The main arc of this game encompasses the loop. The player then repeats the loop until they run out of time/chances, which means their partner must be released back to the dating pool. If the player has successfully “fixed” him, they get feedback on their success through short story content, and if they have not, they receive similar content giving them feedback on the work they still have to do, cycling the man back into the pool of fixer uppers the player must fix.
Through these arcs and loops, the player learns how to help their partner’s improve themselves and the kinds of traits it takes to make a good partner. The player engages in creating meaningful change in these characters through managing the resources of the traits of each datable character, getting feedback on their work and continuing to have an opportunity to improve their man-management skills as they go.
Concept Map

Fiximupim concept map for the game:
- Core Gameplay Loop: Includes Character Selection, Trait Management, Activities, and Conversations as central components.

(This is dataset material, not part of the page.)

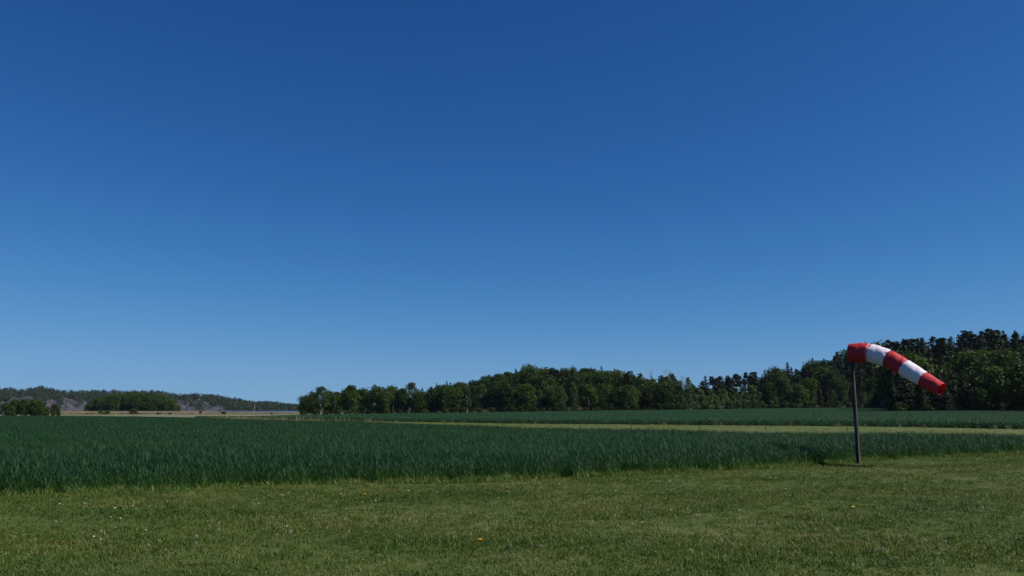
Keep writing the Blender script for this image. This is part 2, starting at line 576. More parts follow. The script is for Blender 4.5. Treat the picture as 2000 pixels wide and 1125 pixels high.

- Trait Management: Details the six traits (e.g., Emotional Intelligence, Responsibility) that players aim to adjust during gameplay.
- Activities and Conversations: Outline the specific ways players can interact with and influence character traits, such as by visiting locations like the bar or engaging in specific dialogues.
- Scoring Feedback: Connects activities and conversations with the scoring feedback system, showing how players receive responses based on their choices.
- Completion Arc and Date Objectives: Represents the final outcomes of each character “fixing” arc, leading to either success or the return of the character to the dating pool.

Both maps represent the main idea of “fixing” men through various interventions, capturing the process of dating and developing traits. The concept of “Fiximupim” serves as the central focus in both, connecting the various categories of actions that influence a man’s traits.
One key abstraction is the reduction of complex emotional and behavioral processes into simplified categories like “Trait Management” and “Men Type Selection” in the first map and specific actions like “Help him self-reflect” or “Give him the chance to be selfless” in the second. These abstractions make it easier to visualize the process of changing behaviors through structured interactions rather than detailed psychological intricacies.
The two maps share similarities in categorizing the types of actions (activities, conversations) and their effects on specific traits like confidence, responsibility, and emotional intelligence. Both maps connect certain actions directly to specific traits, showing a cause-and-effect relationship between behaviors and personality development.
However, the first map uses a color-coded structure, emphasizing different clusters (traits, activities, and men types) in a more organic, interconnected way. This layout captures the multifaceted approach to character development. The second map, by contrast, has a linear flow that shows the transformation process, guiding the viewer step-by-step through each action and its intended impact on the man’s traits. This layout represents a more direct, sequential pathway to “fixing” the men before “releasing” them back into the dating pool, adding a procedural dimension absent from the first map. Together, these maps provide complementary perspectives on the same theme.